A l’inverse, le syndicat des travailleurs indépendants de Grande-Bretagne (IWGB) a déploré «un coup massif» porté aux milliers de conducteurs qui travaillent pour Uber «dans des conditions précaires», qui risquent «de se retrouver au chômage et qui croulent sous une montagne de dettes» pour rembourser leur véhicule.
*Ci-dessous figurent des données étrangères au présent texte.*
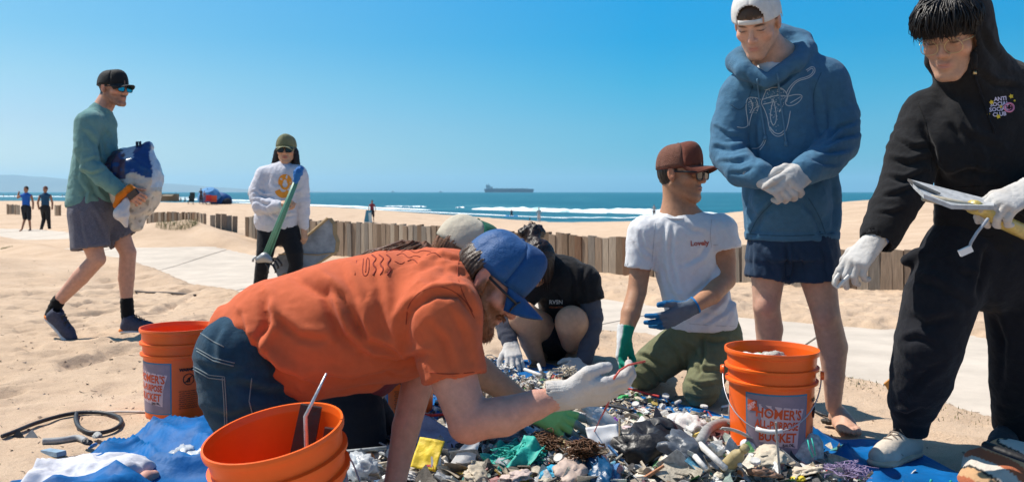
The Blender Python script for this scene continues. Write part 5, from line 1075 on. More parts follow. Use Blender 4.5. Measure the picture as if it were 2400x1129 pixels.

Il demande «une réunion urgente avec le maire».

Amor Miah est l’un de ces chauffeurs qui s’angoisse pour son avenir. «Mes cinq beaux-frères sont aussi conducteurs pour Uber et depuis ce matin on n’arrête pas de s’appeler pour discuter» de la décision de la TfL.

Ce père de famille de 52 ans raconte à l’AFP s’être endetté pour acheter une voiture (24.000 livres) et grâce à ses gains il a pris un emprunt immobilier: «S’ils annulent la licence d’Uber je vais me retrouver en difficulté».

Auparavant, il travaillait pour une société de taxis traditionnelle, mais sur dix heures de travail il faisait 7 à 10 courses par jour et gagnait environ 45 livres net en déduisant tous ses frais: «Ce n’est pas assez pour vivre». Aujourd’hui, avec Uber, il fait 15 courses quotidiennes au minimum et gagne environ 80 livres: «vous pouvez survivre avec ça».

Quant aux fraudeurs qui créent de faux comptes, il estime qu’il y a des «mauvaises personnes partout». «Qu’est-ce qui dit qu’il n’y en a pas chez les concurrents d’Uber?»

Pour Neil Wilson, analyste du site Markets.com, les turpitudes d’Uber à Londres montrent «l’étendue de ses problèmes juridiques».

«Londres fait partie des cinq villes où (Uber) génère un quart de ses recettes mondiales» et une confirmation de la suppression de la licence d’Uber aurait donc des conséquences très néfastes sur ses comptes, alors que la société perd déjà des centaines de millions de dollars, estime Neil Wilson.

D’autant qu’une série de sociétés concurrentes comme Bolt et Kapten sont dans les «starting blocks» pour reprendre les clients du géant des véhicules avec chauffeurs.